Jessie White Mario

 

 

 

 

Una “testimone” del Risorgimento italiano

 

 

 

 

Jessie White Mario nasce il 9 maggio del 1832 a Gosport, in Inghilterra, in una ricca famiglia borghese. Attratta dalla filosofia, compie brillantemente i suoi studi prima alla scuola di Birmingham e poi alla Sorbona. Viaggia a lungo nell’Europa segnata dal clima del risveglio del 1848. Nell’autunno del 1854 conosce a Nizza Giuseppe Garibaldi, e due anni dopo incontra a Londra Giuseppe Mazzini. Da quel momento si impegna attivamente nella causa risorgimentale italiana. Il suo primo articolo, “Italy for italians”, viene pubblicato nel novembre del 1856 sul Daily News. Arrestata a Genova durante la repressione seguita alla spedizione di Sapri e alla congiura mazziniana del 1857, conosce nella prigione di S. Andrea il giovane patriota veneto Alberto Mario, che sposa in Inghilterra subito dopo la scarcerazione.

Dopo un viaggio a New York, per propagandare la causa italiana, la White Mario rientra in Italia nel 1859. Partecipa come infermiera alle imprese garibaldine, ripara quindi in Svizzera dove viene di nuovo arrestata, ma nel giugno del 1860 raggiunge la Sicilia, subito dopo l’arrivo dei Mille. Segue Garibaldi e si stabilisce a Napoli, iniziando da lì la fase più intensa della sua attività giornalistica, scrivendo prima per il periodico americano The Nation e poi per l’inglese Morning Star. È però l’incontro con l’autorevole meridionalista Pasquale Villari, autore delle celebri “Lettere meridionali”, a proiettarla nella formidabile inchiesta che sarebbe uscita in una serie di articoli sul giornale “Il pungolo”, e che in seguito sarebbe stata rielaborata e raccolta nel volume dal titolo “La miseria in Napoli”. Inchiesta che svolge visitando ogni angolo della città, passando al setaccio la società in tutti i suoi aspetti.

“La miseria in Napoli” è considerata la prima grande inchiesta nella storia del giornalismo italiano, ed ha fatto guadagnare alla sua autrice il pieno riconoscimento del titolo di “pioniere”.

Siamo nel 1876, nel pieno di una stagione in cui il giornalismo, dopo aver svolto un ruolo fondamentale nel Risorgimento, è diventato uno strumento essenziale nel raccontare la prima grande questione nazionale posta all’Italia dopo l’Unità, cioè la “questione meridionale”, che ha il suo epicentro nella decadenza della vecchia capitale borbonica.

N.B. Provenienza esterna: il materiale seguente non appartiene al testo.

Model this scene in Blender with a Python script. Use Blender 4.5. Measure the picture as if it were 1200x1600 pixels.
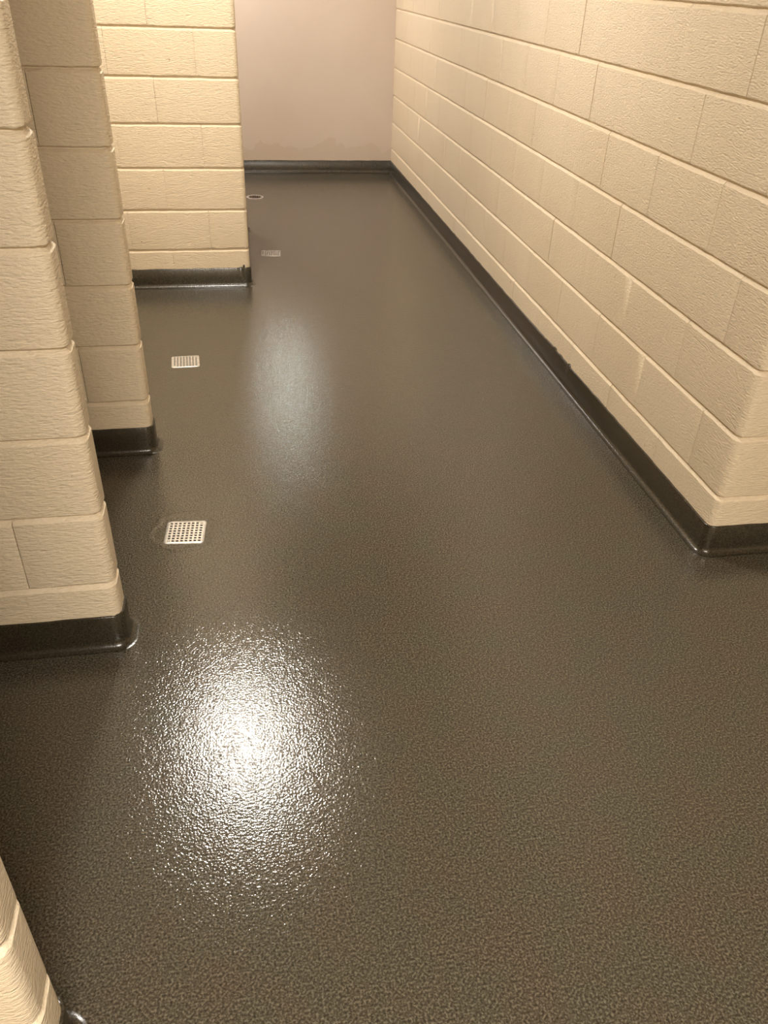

La White Mario diventa nello stesso tempo testimone e protagonista diretta del Risorgimento, inventando un metodo di indagine e di scrittura grazie al quale si raccontano e si interpretano grandi problemi sociali e politici incrociando le testimonianze dirette, le statistiche e i risultati di minuziosi sopralluoghi sul campo. Con le sue corrispondenze sulla stampa inglese e americana infatti rende un costante contributo alla conoscenza non solo degli ideali mazziniani, ma anche dei singoli passaggi della rivoluzione nazionale, imponendosi come una di quelle eccezionali figure femminili dell’Ottocento che hanno lasciato una forte impronta nella vita culturale e pubblica.

Il suo è un giornalismo che traduce la politica in indagine verso nuove tematiche sociali: la povertà, la condizione delle donne e dell’infanzia, la centralità dell’istruzione, il sistema carcerario, il lavoro. Un genere che ha lasciato altre testimonianze di rilievo, come quella di Renato Fucini, con “Napoli ad occhio nudo”, e di Matilde Serao, con “Il ventre di Napoli”. Ma il lavoro di Jessie White Mario è considerato il più significativo - insieme ad altre sue inchieste, come quella svolta in Sicilia - poiché nella sua scrittura vi è una duplice carica: da un lato un coinvolgimento intellettuale e politico diretto nella tormentata trasformazione italiana, dall’altro una grande fiducia, maturata sui campi di battaglia del Risorgimento, nella capacità degli italiani stessi di affrontare la loro emancipazione. Oltre “La miseria in Napoli” Jessie White Mario ha lasciato molti saggi, tra cui “I garibaldini in Francia”, e le biografie di alcuni protagonisti del Risorgimento italiano come Mazzini, Garibaldi, Cattaneo e Bertani. Muore a Firenze il 5 marzo del 1906.